## Set task
Do not copy the pictures; transcribe all other material exactly.

## Data segment

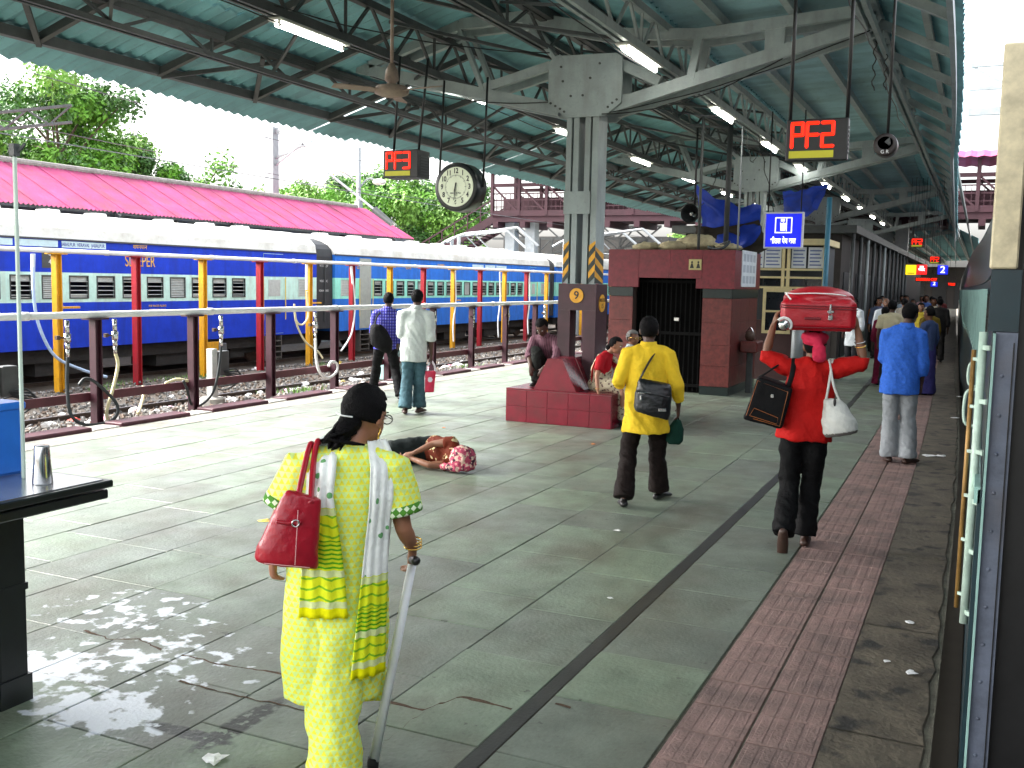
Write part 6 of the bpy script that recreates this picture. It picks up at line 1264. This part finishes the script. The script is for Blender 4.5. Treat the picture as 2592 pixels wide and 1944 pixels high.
mb = MB(); mb.lathe([(.001,-.195),(.030,-.195),(.036,-.185),(.036,-.16)],24,(-.155,0,1.612),'y'); mb.build('wheel', chrome, su, True); mb = MB(); mb.tube([(-.155+.05*math.cos(a),-.172,1.612+.05*math.sin(a)) for a in [-.6+k*.22 for k in range(15)]], .010, 8); mb.build('wheel_housing', white, su, True); mb = MB(); mb.bbox(-.02,.09,-.178,-.166,1.655,1.672,.004); mb.build('side_handle', MATS['dark_red_trim'], su)
bkc = cl('black_nylon', (.005,.005,.006), rough=.75, bump=.3); df = thing('duffel_bag', 'black bag with orange piping hanging at the left side of the porter', 'bag', (-1.11,7.42,0), R(8.5))
q_ = [(-.405,.935),(-.135,.875),(-.075,1.165),(-.315,1.245)]; mb = MB()
def extrude(mb, poly, y0, y1): mb.prism(poly, y0, y1, 'y')
extrude(mb, q_, -.20, .06); remeshed(mb,'bag_body',bkc,.012,4,.007,(7,7,7),3.,df)
orp = M('orange_piping', (.32,.09,.01), .6); mb = MB(); P_ = [(-.385,-.198,.955),(-.15,-.205,.90),(-.105,-.205,1.145),(-.315,-.198,1.215),(-.385,-.198,.955)]; mb.tube(P_, .0024, 6); P_ = [(-.36,-.204,.965),(-.17,-.21,.915),(-.165,-.21,.96),(-.33,-.206,1.02),(-.36,-.204,.965)]; mb.tube(P_, .0020, 6); mb.build('piping', orp, df)
mb = MB(); mb.tube(spline([(-.30,-.10,1.235),(-.20,-.06,1.31),(-.13,.0,1.37),(-.10,.05,1.34)]), .018, 8, True, [.35]*31); mb.tube(spline([(-.11,-.12,1.16),(-.085,-.105,1.26),(-.075,-.03,1.365),(-.08,.05,1.34)]), .018, 8, True, [.35]*31); mb.build('strap', bkc, df, True); mb = MB(); mb.bbox(-.22,-.20,-.212,-.2,1.10,1.125,.002); mb.build('zip_pull', chrome, df)
wb = thing('cloth_bag', 'white cloth bag with a dark base hanging at the right side of the porter', 'bag', (-1.11,7.42,0), R(8.5)); wcl = cl('white_bag_cloth', (.62,.63,.60), rough=.6); mb = MB(); mb.rings([(.265,-.09,.845,.10,.06,0,.02),(.258,-.09,.875,.122,.085,0,.02),(.245,-.09,.96,.115,.085,0,.01),(.215,-.09,1.06,.075,.06),(.195,-.09,1.10,.058,.035)], 24); remeshed(mb,'bag_body',[wcl, cl('bag_base_grey', (.20,.19,.18))],.010,2,.009,(9,9,9),6.,wb,lambda p: 1 if p.z < .872+.02*(p.x-.26)/.1 else 0)
mb = MB(); mb.tube(spline([(.155,-.11,1.10),(.17,-.09,1.22),(.185,-.02,1.365),(.19,.04,1.34)]), .009, 8); mb.tube(spline([(.245,-.11,1.09),(.20,-.10,1.20),(.165,-.03,1.36),(.165,.04,1.34)]), .009, 8); mb.build('handle', wcl, wb, True); mb = MB(); mb.ell((.212,-.15,1.085),(.010,.008,.03)); mb.build('opening', black, wb)
# ---------------------------------------------------------------- man in blue shirt
bsh = cl('blue_shirt', (.045,.16,.62), rough=.8, vs=40, var=.2); gtr = cl('pale_grey_trousers', (.30,.32,.34)); 
person('man in a bright blue shirt and grey trousers standing on the red tiles', (-.68,11.62,0), 3.3, dict(pel=(-.05,0,.95), wst=(-.05,0,1.10), chest=(-.045,0,1.30), shc=(-.04,-.01,1.425), neck=(-.01,.0,1.50), head=(.01,.03,1.615), hd=(.3,1,-.15), shL=(-.20,0,1.405), shR=(.12,0,1.40), elL=(-.235,.03,1.13), wrL=(-.15,.2,1.05), fL=(.4,1,0), nL=(0,0,-1), elR=(.165,-.02,1.09), wrR=(.16,.06,.87), hiL=(-.13,0,.92), hiR=(.035,0,.92), knL=(-.13,.02,.5), knR=(.05,.02,.5), anL=(-.125,-.0,.085), anR=(.07,-.03,.085), tR=(.55,.8,0), tL=(-.2,1,0)), 1.0, .011, 'dark', 'short', None, dict(mat=bsh, hem=[(-.055,0,.755),(-.055,0,.9)], hw=[1.05,1.02], w=.19, d=.72, sleeve=.78, sw=1.15, collar=1, fold=.011), dict(mat=gtr, b=.098, over=.02), brownl)
# ---------------------------------------------------------------- man in white, man in purple
wsh = cl('white_kurta', (.58,.62,.60), rough=.8); den = cl('grey_denim', (.06,.12,.145), vs=9, var=.4)
wm_, K = person('man in a loose white shirt and jeans carrying a red plastic bag', (-7.14,12.19,0), 30.4, dict(pel=(.02,0,.95), wst=(.02,0,1.1), chest=(.03,0,1.28), shc=(.035,0,1.415), neck=(.045,0,1.50), head=(.055,.02,1.615), hd=(.2,1,0), shL=(-.135,0,1.395), shR=(.205,0,1.39), elL=(-.165,.0,1.12), wrL=(-.12,.15,.98), elR=(.25,-.03,1.08), wrR=(.258,.03,.82), hiL=(-.06,0,.92), hiR=(.1,0,.92), knL=(-.07,.02,.5), anL=(-.10,-.10,.09), knR=(.10,.06,.5), anR=(.09,.04,.085), tR=(.5,.85,0)), 1.0, .011, 'dark', 'short', None, dict(mat=wsh, hem=[(.012,0,.73),(.012,0,.9)], hw=[.98,1.0], w=.185, d=.66, sleeve=.6, sw=1.35, collar=1, fold=.010), dict(mat=den, b=.10, over=.0), brownl)
pbag = thing('plastic_bag', 'red and white plastic carrier bag held by the man in white', 'bag', (-7.14,12.19,0), R(30.4)); rpl = M('red_plastic', (.60,.02,.07), .4, 0, .25, 8); mb = MB(); mb.rings([(.22,.03,.30,.075,.035),(.222,.03,.32,.085,.045),(.235,.03,.5,.085,.04),(.245,.03,.60,.085,.03)], 20); o = remeshed(mb,'bag_body',[rpl,M('white_plastic', (.72,.66,.72), .4, 0, .15, 8)],.010,2,.006,(14,14,5),3.,pbag,lambda p: 1 if (p.x < .175 or ((p.x-.245)**2+(p.z-.48)**2 < .0012)) else 0)
mb = MB(); mb.tube(spline([(.19,.03,.59),(.20,.03,.66),(.25,.03,.72),(.27,.03,.735)]), .014, 8); mb.tube(spline([(.315,.03,.59),(.31,.03,.66),(.28,.03,.72),(.262,.03,.735)]), .014, 8); mb.build('handle', MATS['white_plastic'], pbag, True)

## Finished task
Write part 6 of the bpy script that recreates this picture. It picks up at line 1264. This part finishes the script. The script is for Blender 4.5. Treat the picture as 2592 pixels wide and 1944 pixels high.
mb = MB(); mb.lathe([(.001,-.195),(.030,-.195),(.036,-.185),(.036,-.16)],24,(-.155,0,1.612),'y'); mb.build('wheel', chrome, su, True); mb = MB(); mb.tube([(-.155+.05*math.cos(a),-.172,1.612+.05*math.sin(a)) for a in [-.6+k*.22 for k in range(15)]], .010, 8); mb.build('wheel_housing', white, su, True); mb = MB(); mb.bbox(-.02,.09,-.178,-.166,1.655,1.672,.004); mb.build('side_handle', MATS['dark_red_trim'], su)
bkc = cl('black_nylon', (.005,.005,.006), rough=.75, bump=.3); df = thing('duffel_bag', 'black bag with orange piping hanging at the left side of the porter', 'bag', (-1.11,7.42,0), R(8.5))
q_ = [(-.405,.935),(-.135,.875),(-.075,1.165),(-.315,1.245)]; mb = MB()
def extrude(mb, poly, y0, y1): mb.prism(poly, y0, y1, 'y')
extrude(mb, q_, -.20, .06); remeshed(mb,'bag_body',bkc,.012,4,.007,(7,7,7),3.,df)
orp = M('orange_piping', (.32,.09,.01), .6); mb = MB(); P_ = [(-.385,-.198,.955),(-.15,-.205,.90),(-.105,-.205,1.145),(-.315,-.198,1.215),(-.385,-.198,.955)]; mb.tube(P_, .0024, 6); P_ = [(-.36,-.204,.965),(-.17,-.21,.915),(-.165,-.21,.96),(-.33,-.206,1.02),(-.36,-.204,.965)]; mb.tube(P_, .0020, 6); mb.build('piping', orp, df)
mb = MB(); mb.tube(spline([(-.30,-.10,1.235),(-.20,-.06,1.31),(-.13,.0,1.37),(-.10,.05,1.34)]), .018, 8, True, [.35]*31); mb.tube(spline([(-.11,-.12,1.16),(-.085,-.105,1.26),(-.075,-.03,1.365),(-.08,.05,1.34)]), .018, 8, True, [.35]*31); mb.build('strap', bkc, df, True); mb = MB(); mb.bbox(-.22,-.20,-.212,-.2,1.10,1.125,.002); mb.build('zip_pull', chrome, df)
wb = thing('cloth_bag', 'white cloth bag with a dark base hanging at the right side of the porter', 'bag', (-1.11,7.42,0), R(8.5)); wcl = cl('white_bag_cloth', (.62,.63,.60), rough=.6); mb = MB(); mb.rings([(.265,-.09,.845,.10,.06,0,.02),(.258,-.09,.875,.122,.085,0,.02),(.245,-.09,.96,.115,.085,0,.01),(.215,-.09,1.06,.075,.06),(.195,-.09,1.10,.058,.035)], 24); remeshed(mb,'bag_body',[wcl, cl('bag_base_grey', (.20,.19,.18))],.010,2,.009,(9,9,9),6.,wb,lambda p: 1 if p.z < .872+.02*(p.x-.26)/.1 else 0)
mb = MB(); mb.tube(spline([(.155,-.11,1.10),(.17,-.09,1.22),(.185,-.02,1.365),(.19,.04,1.34)]), .009, 8); mb.tube(spline([(.245,-.11,1.09),(.20,-.10,1.20),(.165,-.03,1.36),(.165,.04,1.34)]), .009, 8); mb.build('handle', wcl, wb, True); mb = MB(); mb.ell((.212,-.15,1.085),(.010,.008,.03)); mb.build('opening', black, wb)
# ---------------------------------------------------------------- man in blue shirt
bsh = cl('blue_shirt', (.045,.16,.62), rough=.8, vs=40, var=.2); gtr = cl('pale_grey_trousers', (.30,.32,.34)); 
person('man in a bright blue shirt and grey trousers standing on the red tiles', (-.68,11.62,0), 3.3, dict(pel=(-.05,0,.95), wst=(-.05,0,1.10), chest=(-.045,0,1.30), shc=(-.04,-.01,1.425), neck=(-.01,.0,1.50), head=(.01,.03,1.615), hd=(.3,1,-.15), shL=(-.20,0,1.405), shR=(.12,0,1.40), elL=(-.235,.03,1.13), wrL=(-.15,.2,1.05), fL=(.4,1,0), nL=(0,0,-1), elR=(.165,-.02,1.09), wrR=(.16,.06,.87), hiL=(-.13,0,.92), hiR=(.035,0,.92), knL=(-.13,.02,.5), knR=(.05,.02,.5), anL=(-.125,-.0,.085), anR=(.07,-.03,.085), tR=(.55,.8,0), tL=(-.2,1,0)), 1.0, .011, 'dark', 'short', None, dict(mat=bsh, hem=[(-.055,0,.755),(-.055,0,.9)], hw=[1.05,1.02], w=.19, d=.72, sleeve=.78, sw=1.15, collar=1, fold=.011), dict(mat=gtr, b=.098, over=.02), brownl)
# ---------------------------------------------------------------- man in white, man in purple
wsh = cl('white_kurta', (.58,.62,.60), rough=.8); den = cl('grey_denim', (.06,.12,.145), vs=9, var=.4)
wm_, K = person('man in a loose white shirt and jeans carrying a red plastic bag', (-7.14,12.19,0), 30.4, dict(pel=(.02,0,.95), wst=(.02,0,1.1), chest=(.03,0,1.28), shc=(.035,0,1.415), neck=(.045,0,1.50), head=(.055,.02,1.615), hd=(.2,1,0), shL=(-.135,0,1.395), shR=(.205,0,1.39), elL=(-.165,.0,1.12), wrL=(-.12,.15,.98), elR=(.25,-.03,1.08), wrR=(.258,.03,.82), hiL=(-.06,0,.92), hiR=(.1,0,.92), knL=(-.07,.02,.5), anL=(-.10,-.10,.09), knR=(.10,.06,.5), anR=(.09,.04,.085), tR=(.5,.85,0)), 1.0, .011, 'dark', 'short', None, dict(mat=wsh, hem=[(.012,0,.73),(.012,0,.9)], hw=[.98,1.0], w=.185, d=.66, sleeve=.6, sw=1.35, collar=1, fold=.010), dict(mat=den, b=.10, over=.0), brownl)
pbag = thing('plastic_bag', 'red and white plastic carrier bag held by the man in white', 'bag', (-7.14,12.19,0), R(30.4)); rpl = M('red_plastic', (.60,.02,.07), .4, 0, .25, 8); mb = MB(); mb.rings([(.22,.03,.30,.075,.035),(.222,.03,.32,.085,.045),(.235,.03,.5,.085,.04),(.245,.03,.60,.085,.03)], 20); o = remeshed(mb,'bag_body',[rpl,M('white_plastic', (.72,.66,.72), .4, 0, .15, 8)],.010,2,.006,(14,14,5),3.,pbag,lambda p: 1 if (p.x < .175 or ((p.x-.245)**2+(p.z-.48)**2 < .0012)) else 0)
mb = MB(); mb.tube(spline([(.19,.03,.59),(.20,.03,.66),(.25,.03,.72),(.27,.03,.735)]), .014, 8); mb.tube(spline([(.315,.03,.59),(.31,.03,.66),(.28,.03,.72),(.262,.03,.735)]), .014, 8); mb.build('handle', MATS['white_plastic'], pbag, True)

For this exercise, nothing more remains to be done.